A screwball romantic comedy wrestling movie that fails at all of those descriptions.
The Storyline
Sandy Elliot is an uptight weenie who thinks he’s above pro wrestling. There’s nothing about him that makes you want to root for him. Even when Sandy talks it’s annoying as hell. Also, he’s a stalker. He plays the piano at his friend Joe Bagley’s club, where his love interest, June Mayfield, also sings at. Joe is of the “why I oughtta” variety type of mobster-sounding guys. I have no idea why he’s friends with Sandy. Or why he takes an interest in helping Sandy get June to like him.
After creepily following her to a wrestling match and seeing her go crazy for the wrestlers, Sandy can’t believe that June would be into pro wrestling. What a snob. Joe reasons that she’s “muscle nuts”, which I guess was the old-timey term for body mark. For whatever reason, while talking to June, Joe tells her that Sandy is really the masked wrestler she was watching, The Devil. Sandy denies it at first but goes along with it once she starts making googly eyes at him. The problem is June is also seeing this older guy named Wally Porter, but fuck it she doesn’t care, especially now that she thinks that Sandy is a pro wrestler and can defend himself from old-man Wally.
The Devil breaks his leg during a match and Sandy maintains kayfabe by pretending to have a broken leg as well. June wants Sandy to quit wrestling and never go back to it again, which is great news for him, but the actual Devil ends up making a comeback. After his return match, The Devil, despite being a heel, decides to announce his engagement to his long-time girlfriend, which messes up Sandy’s plans even more.
Later that same night, The Devil assaults some random guy for harassing his fiancée. The news report states that nobody knows the real identity of The Devil. Wally, having been told by June that Sandy is The Devil, decides to rat out Sandy to the cops. All seems lost, until the cop interrogating Sandy simply tells him if he confesses by claiming he acted out of jealousy that he’ll get off with a small fine. What the actual fuck? Man, being a white person in America back in the 1940’s must’ve been the best.
A guy named Mr. Peabody who represents the Wrestler’s Association, which would never actually exist in a million years, explains to Sandy if he confesses he’ll be barred from the ring forever. Naturally, Sandy owns up to the crime and The Devil is no longer able to wrestle. Cut to the last scene in which Sandy is sitting next to June ringside and in love, enjoying a match that we’ll never see. So, he either came clean to her about not being The Devil, or gave her some excuse as to why some other lady was introduced as his fiancée and not her. I’m pretty sure he went with the latter seeing as June would be more likely to forgive him for supposedly sleeping around, than for not being a wrestler. The gal’s muscle nuts, after all.
The Wrestling
There’s really nothing to say about the wrestling because there’s really nothing to see. The movie will show the grapplers inside the ring, but then throughout the entire match we’re just treated to the main characters of the film conversing in their seats or reacting to the match. The Devil fights Boris the Bulgar at least twice during the movie, but we never see any of it. Not even a damn headlock.
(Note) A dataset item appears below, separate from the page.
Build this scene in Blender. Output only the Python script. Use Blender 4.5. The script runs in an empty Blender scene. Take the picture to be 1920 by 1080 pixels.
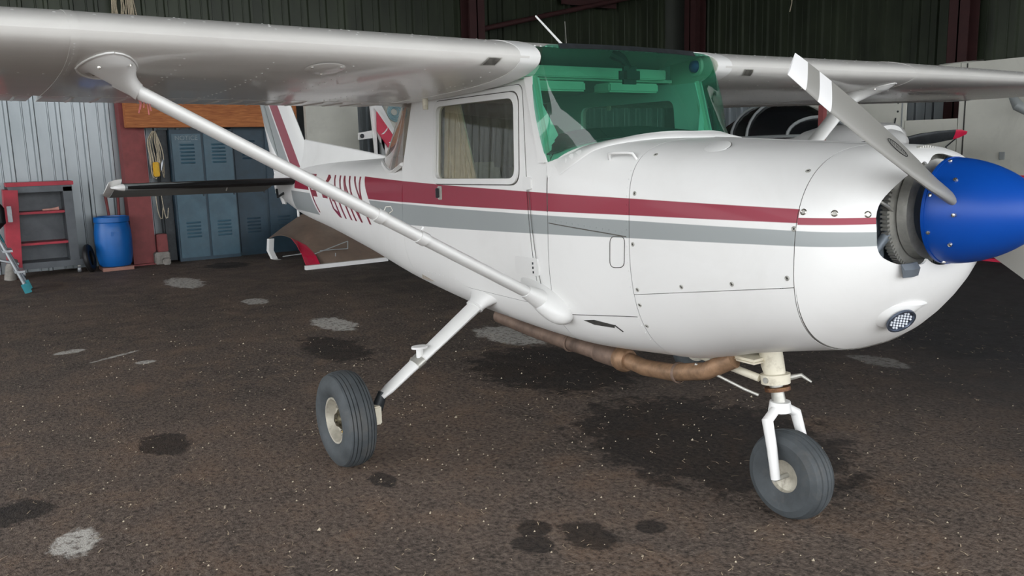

You would think that considering they went through the trouble of setting up a ring and faking a crowd they would go through with an actual wrestling match. You’re telling me they couldn’t get some carny journeymen to throw down for a minute or two? I sat through an hour of this movie, although after minute 15 I started fast forwarding through parts, to review some wrestling and all I got was before and after shots of some wannabe wrestlers in the ring. It didn’t help that this movie was terrible. It Happened One Night it ain’t.
Considering nobody wrestled, I’m pretty sure no actual wrestlers were used in the making of this film.